La significación de tragedia es la de un suceso capaz de suscitar emociones trágicas (RAE). Excluyo su significado como género literario, aunque, de manera lejana, se relacione con lo que acabo de mencionar. Haciendo caso de la tragedia como promovedora de hechos trágicos, hagamos una metáfora o, mejor dicho, la interpretación de esta metáfora. El leer los artículos que iré publicando (aunque publicar se me hace una palabra de más peso significativo) podrían ocasionar una acción en el lector no tanto trágica, sino una acción de repulsa, repugnancia, rechazo. Así veo las cosas, aunque parezca una visión existencialista de segunda. La tragedia, entonces, o la significación que le doy a tragedia, se manifestaría tanto en el lector como en quien escribe. En el lector, al notar que lo que lee es un poco más de basura quedando defraudado; en quien escribe, al notar que lo que escribe es más basura de lo que esperaba. Pero trato de ser positivo e inocentemente pienso que lo que voy escribiendo podría gustarle siquiera a una persona, a un solo habitante de este hipnotizante mundo virtual.

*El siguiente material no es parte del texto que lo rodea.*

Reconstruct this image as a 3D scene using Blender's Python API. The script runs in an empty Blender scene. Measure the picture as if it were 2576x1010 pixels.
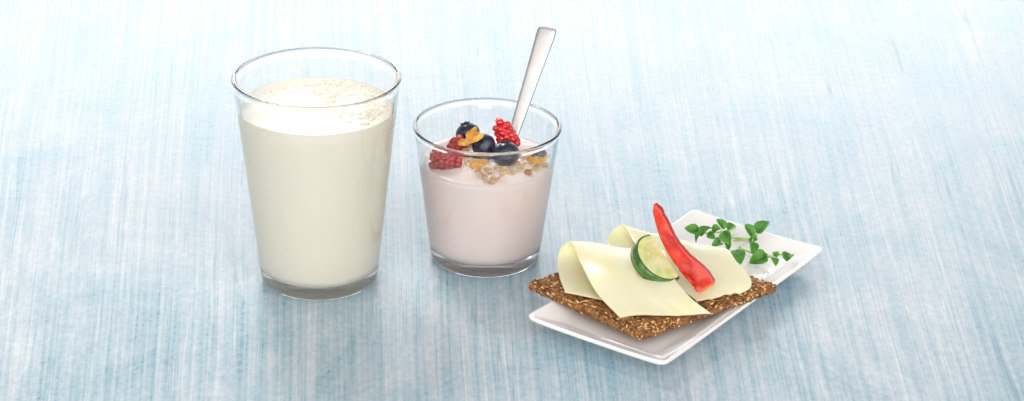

Juntando ambas palabras, traducimos "tragedia miscelánica" como una serie de escritos (artículos o como los quiera llamar) sobre diferentes temas que podrían ocasionar, en quien los lee, repulsa, decepción, incluso asco.

Esa es mi explicación. Como dije al principio, que no sea esta una interpretación fija ni única para la frase que he tratado de explicar. Quizá la explicación de "tragedia miscelánica" no sea más que una simple excusa para escribir algo; quizá haya sido una manera de escapar de los cuestionamientos de Patricia al no tener a mi alcance una respuesta inmediata. Quizá "tragedia miscelánica" haya sido una simple ocurrencia dada en un momento específico, ocurrencias que tenemos todos, ocurrencias que engloban nuestra visión respecto a la vida o a lo que acontece en la rutina diaria.